Like the Eveready Bunny I kept going and going... I’m not a veterinarian... But I think Eveready is wrong... I don’t think even bunnies go that much... Do they Katie???

We had learned about “fizzile material” and Pu... The “fizzile material” coming from my ass stank...

I had passed the Chemistry class, but now that wasn’t all I passed... “The Periodic Table of Elements” and the “Transuranic Elements”... I may have passed a few “Transurassic Elements” out of my ass...

Always aware of generating waste streams at work in an effort to minimize the amounts of industrial waste needing disposal... I was generating a pretty impressive waste stream...

As an ex volunteer fire fighter I had studied the four classes of fire...

Class “A” Fires – “Ash”.

Class “B” Fires – “Bottle”.

Class “C” Fires – “Current”.

Class “D” Fires – “Don’t Go Out!!!”

The current of flammable liquid flowing from my ass had left me with a fire that had no intention of going out... Far from being “hydrophobic” at that point and with no SCBA to wear while fighting the fire I jumped into the shower in an effort to put out the fire...

Almost three hours later with the fire finally out or at least reduced to a few soldering embers of ash... I now rushed to finish dressing and run for the bus...

Need exercise??? Run halfway to the bus stop... Before realizing you left your security badge and a few other necessary items sitting on your desk... Turn and run half way back... Before realizing one of the other necessary items left on your desk were the keys to your apartment...

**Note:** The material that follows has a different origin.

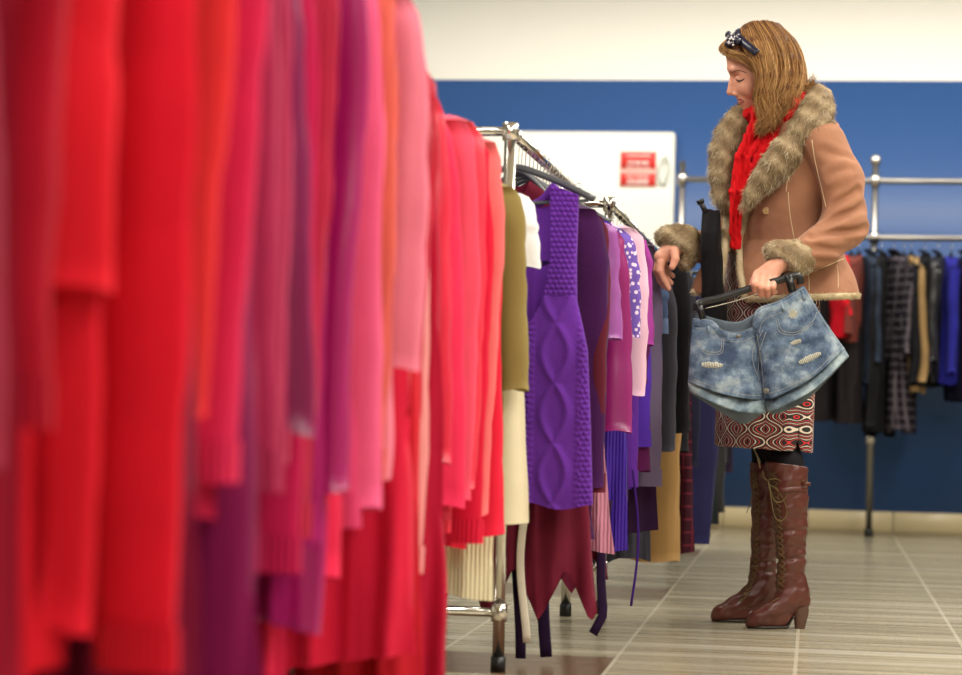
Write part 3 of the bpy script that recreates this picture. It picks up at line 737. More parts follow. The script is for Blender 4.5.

Hunt down the apartment manager at 6am to get back into your apartment... Gather necessary items and turn to watch the bus pulling away...

Resigned to the fact the needed one hour nap on the bus had now been lost... I walked slowly to my car for the long drive in...

Industrial accidents are always analyzed for “Root Cause Analysis” to find the cause or reason for the accident... As the miles rolled away underneath me during the drive I analyzed my situation... What had been the cause???

Then I remembered... I had “Canadian” last week!!!